Exercise: Go through the listing and set it down exactly, leaving out its pictures.

Data excerpt:

______________________________

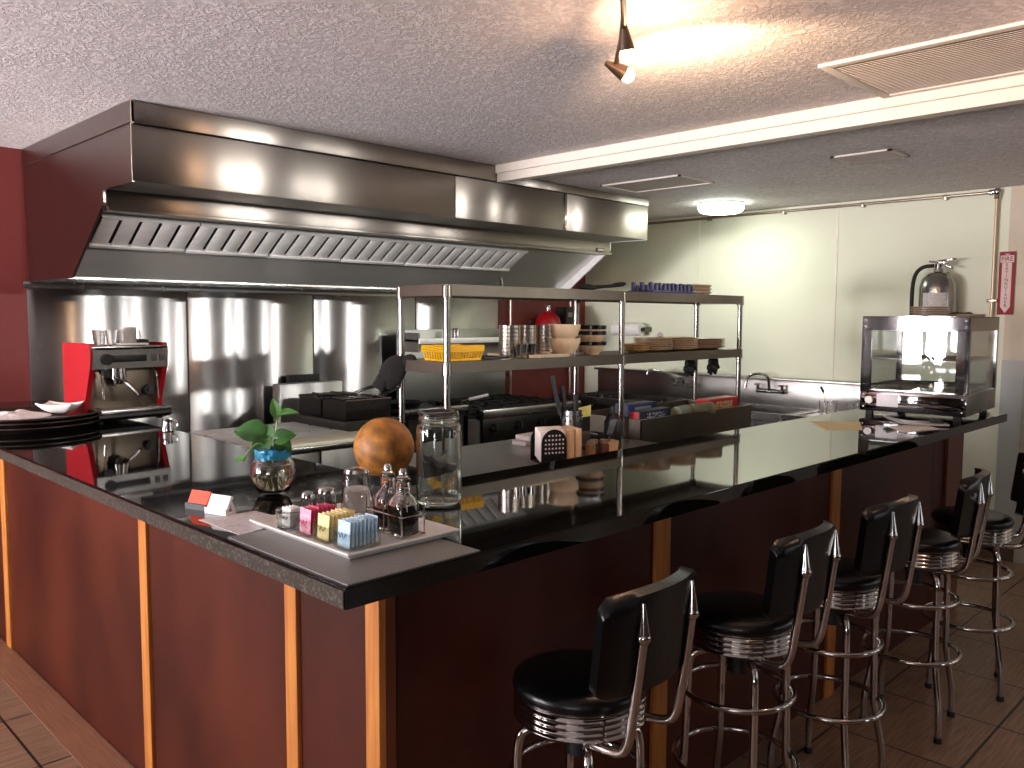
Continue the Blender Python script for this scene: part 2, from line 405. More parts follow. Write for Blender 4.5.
def text(body, size, m, parent, loc, rot, name='lettering', ext=.0006, align='CENTER', sx=1):
    cu = bpy.data.curves.new('txt', 'FONT'); cu.body = body; cu.size = size; cu.extrude = ext
    cu.align_x = align; cu.align_y = 'CENTER'; cu.offset = size*.02
    t = bpy.data.objects.new('txt', cu); COL.objects.link(t)
    bpy.context.view_layer.update()
    me = bpy.data.meshes.new_from_object(t.evaluated_get(bpy.context.evaluated_depsgraph_get()))
    bpy.data.objects.remove(t, do_unlink=True)
    me.materials.clear(); me.materials.append(m)
    o = bpy.data.objects.new(name, me); COL.objects.link(o); o.parent = parent; o.location = loc; o.rotation_euler = rot
    o.scale = (sx, 1, 1)
    return o

# ------------------------------------------------------------------ room shell
XW, YW = 6.07, 5.11
ZC = 1.09                                   # counter top height
struct(MB().b2(-3.2, 6.4, -3.2, 5.4, -.1, 0).build('floor', FLOOR, ang=0))
cb = MB()
cb.b2(-3.2, 3.5, -3.2, 5.4, 2.44, 2.6).b2(3.5, 6.4, -3.2, 5.4, 2.40, 2.6)
struct(cb.build('ceiling', CEIL, ang=0))
bt = MB().b2(3.47, 3.53, -3.0, 3.605, 2.345, 2.44).b2(3.452, 3.47, -3.0, 3.60, 2.392, 2.44, .003)
struct(bt.build('trim_1', trimwhite, ang=0))
struct(MB().b2(-3.2, 6.4, YW, YW+.2, 0, 2.6).build('wall_back', red_wall, ang=0))
wr = struct(MB().b2(XW, XW+.2, 1.60, YW, 0, 2.6).build('wall_right', wall_cream, ang=0))
jm = MB()
for y in (2.72, 3.89): jm.b2(XW-.004, XW+.002, y-.008, y+.008, .9, 2.40, .001)
struct(jm.build('trim_2', mat('panel_joint_strip', 'dcd7c2', .4), ang=0))
wallside = struct(MB().b2(XW, XW+.2, -3.2, -2.78, 0, 2.6).b2(XW, XW+.2, -2.46, -1.37, 0, 2.6).b2(XW, XW+.2, -1.13, 1.60, 0, 2.6).b2(XW, XW+.2, -2.78, -2.46, 0, .8).b2(XW, XW+.2, -2.78, -2.46, 2.2, 2.6).b2(XW, XW+.2, -1.37, -1.13, 0, .8).b2(XW, XW+.2, -1.37, -1.13, 2.2, 2.6).build('wall_right', mat('beige_wall_paint', 'c8bba6', .7), ang=0))  # openings added out of view for the right streak strips
wains = struct(MB().b2(XW-.014, XW, -1.1, 1.60, 0, 1.30).build('trim_3', groove_mat('grooved_wainscot', 'a9aaa4', 3.2), ang=0))
struct(MB().b2(XW-.035, XW-.010, 1.33, 1.47, 0, 1.30, .004).build('trim_4', mat('door_casing_paint', 'a39a8a', .5), ang=0))
struct(MB().b2(XW-.03, XW-.012, 1.47, 2.3, 0, .10, .003).build('baseboard_right', mat('brown_skirting', '5a4636', .5), ang=0))
struct(MB().b2(-3.0, .80, YW-.015, YW, 0, .1, .003).build('baseboard_back', mat('brown_skirting2', '4a2a20', .5), ang=0))
# left wall with two shop windows
wl = MB()
wl.b2(-3.2, -3, -3.2, -2.5, 0, 2.6).b2(-3.2, -3, -.3, 2.53, 0, 2.6).b2(-3.2, -3, 3.1, 3.65, 0, 2.6).b2(-3.2, -3, 4.8, 5.4, 0, 2.6)
for a, b in ((-2.5, -.3), (2.53, 3.1), (3.65, 4.8)):
    wl.b2(-3.2, -3, a, b, 0, .95).b2(-3.2, -3, a, b, 2.2, 2.6)
struct(wl.build('wall_left', wall_dine, ang=0))
wf = MB()
wf.b2(-3.2, 3.5, -3.2, -3, 0, 2.6).b2(4.0, 5.15, -3.2, -3, 0, 2.6).b2(5.55, 6.4, -3.2, -3, 0, 2.6)
for a, b in ((3.5, 4.0), (5.15, 5.55)):  # unseen openings added for the front streak strips
    wf.b2(a, b, -3.2, -3, 0, .8).b2(a, b, -3.2, -3, 2.2, 2.6)
struct(wf.build('wall_front', wall_dine, ang=0))
for i, (a, b) in enumerate(((-2.5, -.3), (2.53, 3.1), (3.65, 4.8))):
    f = MB()
    for y in (a+.02, (a+b)/2, b-.02): f.b2(-3.05, -2.99, y-.025, y+.025, .95, 2.2)
    for z in (.97, 2.18): f.b2(-3.05, -2.99, a, b, z-.03, z+.03)
    struct(f.build('window_%d' % (i+1), trimwhite, ang=0))
for i, (a, b) in enumerate(((3.5, 4.0), (5.15, 5.55))):
    f = MB()
    for x in (a+.02, b-.02): f.b2(x-.02, x+.02, -3.05, -2.99, .8, 2.2)
    for z in (.82, 2.18): f.b2(a, b, -3.05, -2.99, z-.02, z+.02)
    struct(f.build('window_%d' % (i+4), trimwhite, ang=0))  # frames of the added front openings, out of view
# tile border along the bar foot
bd = MB()
bd.b2(.93, 1.054, -2.9, 5.05, 0, .004, .001)
struct(bd.build('trim_5', mat('wood_look_border', '7a513c', .4, 0, 0, 6, col2='94694f', stretch=(20, 1, 1)), ang=0))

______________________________

Finished exercise:
Continue the Blender Python script for this scene: part 2, from line 405. More parts follow. Write for Blender 4.5.
def text(body, size, m, parent, loc, rot, name='lettering', ext=.0006, align='CENTER', sx=1):
    cu = bpy.data.curves.new('txt', 'FONT'); cu.body = body; cu.size = size; cu.extrude = ext
    cu.align_x = align; cu.align_y = 'CENTER'; cu.offset = size*.02
    t = bpy.data.objects.new('txt', cu); COL.objects.link(t)
    bpy.context.view_layer.update()
    me = bpy.data.meshes.new_from_object(t.evaluated_get(bpy.context.evaluated_depsgraph_get()))
    bpy.data.objects.remove(t, do_unlink=True)
    me.materials.clear(); me.materials.append(m)
    o = bpy.data.objects.new(name, me); COL.objects.link(o); o.parent = parent; o.location = loc; o.rotation_euler = rot
    o.scale = (sx, 1, 1)
    return o

# ------------------------------------------------------------------ room shell
XW, YW = 6.07, 5.11
ZC = 1.09                                   # counter top height
struct(MB().b2(-3.2, 6.4, -3.2, 5.4, -.1, 0).build('floor', FLOOR, ang=0))
cb = MB()
cb.b2(-3.2, 3.5, -3.2, 5.4, 2.44, 2.6).b2(3.5, 6.4, -3.2, 5.4, 2.40, 2.6)
struct(cb.build('ceiling', CEIL, ang=0))
bt = MB().b2(3.47, 3.53, -3.0, 3.605, 2.345, 2.44).b2(3.452, 3.47, -3.0, 3.60, 2.392, 2.44, .003)
struct(bt.build('trim_1', trimwhite, ang=0))
struct(MB().b2(-3.2, 6.4, YW, YW+.2, 0, 2.6).build('wall_back', red_wall, ang=0))
wr = struct(MB().b2(XW, XW+.2, 1.60, YW, 0, 2.6).build('wall_right', wall_cream, ang=0))
jm = MB()
for y in (2.72, 3.89): jm.b2(XW-.004, XW+.002, y-.008, y+.008, .9, 2.40, .001)
struct(jm.build('trim_2', mat('panel_joint_strip', 'dcd7c2', .4), ang=0))
wallside = struct(MB().b2(XW, XW+.2, -3.2, -2.78, 0, 2.6).b2(XW, XW+.2, -2.46, -1.37, 0, 2.6).b2(XW, XW+.2, -1.13, 1.60, 0, 2.6).b2(XW, XW+.2, -2.78, -2.46, 0, .8).b2(XW, XW+.2, -2.78, -2.46, 2.2, 2.6).b2(XW, XW+.2, -1.37, -1.13, 0, .8).b2(XW, XW+.2, -1.37, -1.13, 2.2, 2.6).build('wall_right', mat('beige_wall_paint', 'c8bba6', .7), ang=0))  # openings added out of view for the right streak strips
wains = struct(MB().b2(XW-.014, XW, -1.1, 1.60, 0, 1.30).build('trim_3', groove_mat('grooved_wainscot', 'a9aaa4', 3.2), ang=0))
struct(MB().b2(XW-.035, XW-.010, 1.33, 1.47, 0, 1.30, .004).build('trim_4', mat('door_casing_paint', 'a39a8a', .5), ang=0))
struct(MB().b2(XW-.03, XW-.012, 1.47, 2.3, 0, .10, .003).build('baseboard_right', mat('brown_skirting', '5a4636', .5), ang=0))
struct(MB().b2(-3.0, .80, YW-.015, YW, 0, .1, .003).build('baseboard_back', mat('brown_skirting2', '4a2a20', .5), ang=0))
# left wall with two shop windows
wl = MB()
wl.b2(-3.2, -3, -3.2, -2.5, 0, 2.6).b2(-3.2, -3, -.3, 2.53, 0, 2.6).b2(-3.2, -3, 3.1, 3.65, 0, 2.6).b2(-3.2, -3, 4.8, 5.4, 0, 2.6)
for a, b in ((-2.5, -.3), (2.53, 3.1), (3.65, 4.8)):
    wl.b2(-3.2, -3, a, b, 0, .95).b2(-3.2, -3, a, b, 2.2, 2.6)
struct(wl.build('wall_left', wall_dine, ang=0))
wf = MB()
wf.b2(-3.2, 3.5, -3.2, -3, 0, 2.6).b2(4.0, 5.15, -3.2, -3, 0, 2.6).b2(5.55, 6.4, -3.2, -3, 0, 2.6)
for a, b in ((3.5, 4.0), (5.15, 5.55)):  # unseen openings added for the front streak strips
    wf.b2(a, b, -3.2, -3, 0, .8).b2(a, b, -3.2, -3, 2.2, 2.6)
struct(wf.build('wall_front', wall_dine, ang=0))
for i, (a, b) in enumerate(((-2.5, -.3), (2.53, 3.1), (3.65, 4.8))):
    f = MB()
    for y in (a+.02, (a+b)/2, b-.02): f.b2(-3.05, -2.99, y-.025, y+.025, .95, 2.2)
    for z in (.97, 2.18): f.b2(-3.05, -2.99, a, b, z-.03, z+.03)
    struct(f.build('window_%d' % (i+1), trimwhite, ang=0))
for i, (a, b) in enumerate(((3.5, 4.0), (5.15, 5.55))):
    f = MB()
    for x in (a+.02, b-.02): f.b2(x-.02, x+.02, -3.05, -2.99, .8, 2.2)
    for z in (.82, 2.18): f.b2(a, b, -3.05, -2.99, z-.02, z+.02)
    struct(f.build('window_%d' % (i+4), trimwhite, ang=0))  # frames of the added front openings, out of view
# tile border along the bar foot
bd = MB()
bd.b2(.93, 1.054, -2.9, 5.05, 0, .004, .001)
struct(bd.build('trim_5', mat('wood_look_border', '7a513c', .4, 0, 0, 6, col2='94694f', stretch=(20, 1, 1)), ang=0))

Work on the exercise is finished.